The SunBreak on Stile Antico’s Seattle debut

Philippa Kiraly, The Sunbreak (5 December, 2011)

It’s frenetic, this time of year. We are all so busy, caught up in the whirlwind of finding gifts, planning or going to parties, baking and welcoming visitors, flying out, worrying about the budget, and coping simultaneously with everyday life. It’s almost too much. Taking time out to go to a concert of exquisite music written for the season between four and five hundred years ago may not sound eminently sensible, but it is. Large numbers of people did so Saturday night, filling St. James Cathedral to hear the young British group of thirteen conductorless singers, Stile Antico, presented by the Early Music Guild. It felt like being suspended in an oasis for a couple of hours, and being reminded that this is not, at heart, merely a month of crass commercialism, but a religious celebration. For all, church or non-churchgoers, it started the season in an affirmation of its meaning.

The heart of the program was an incomplete Mass, Puer natus est, by Thomas Tallis, interspersed with other settings for Advent and Christmas by William Byrd, Robert White, John Taverner, and John Sheppard.
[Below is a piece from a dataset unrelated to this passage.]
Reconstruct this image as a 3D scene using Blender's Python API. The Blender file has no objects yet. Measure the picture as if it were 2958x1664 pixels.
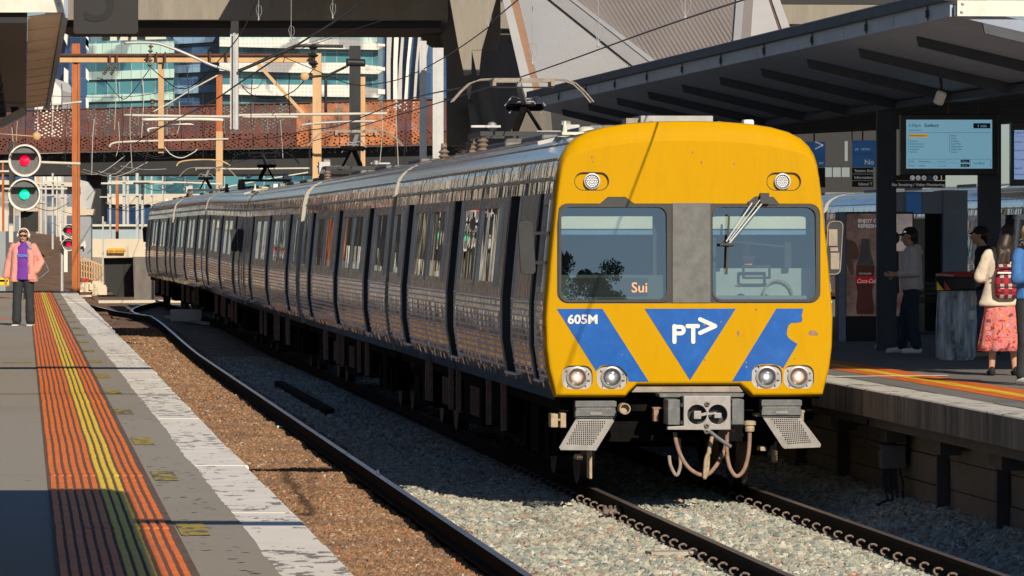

From unison plainchant which ebbed and flowed like speech, to seven intricate, complex parts for the Tallis, Stile Antico sang unaccompanied with exact pitch and no vibrato so that chords were marvels of perfection. It was sometimes hard to hear words from the back of the cathedral, but often that was less important than hearing the interweaving of the polyphonic lines and the harmonies when they all came together.

All of the music was of praise, like the White Magnificat, and the Byrd Tollite portas (“Lift up your gates”), or prayerful, like the sublime Agnus Dei from the Tallis Mass. The plainchant, mostly sung by the men, sounded rich and purposeful; that by the women, just the Audivi vocem de caelo (“I heard a voice from heaven”) by Taverner, pure and soaring. There was much throughout that was extremely high for the sopranos, whose voices never flagged or lost pitch, but reached the rafters seemingly without effort. While many of the men might have had rigorous training as children in England’s firstclass choir schools, the women most likely didn’t in quite that way. However, unless you listened very carefully, it would be hard to say if it was woman or boy singing here. Perhaps there is an added energy to boys’ voices, as with their smaller bodies they have to sing out more, where women’s sound may be smoother, but no less clear.

It would be hard to hear any English cathedral choir singing this music any more beautifully that was done by Stile Antico.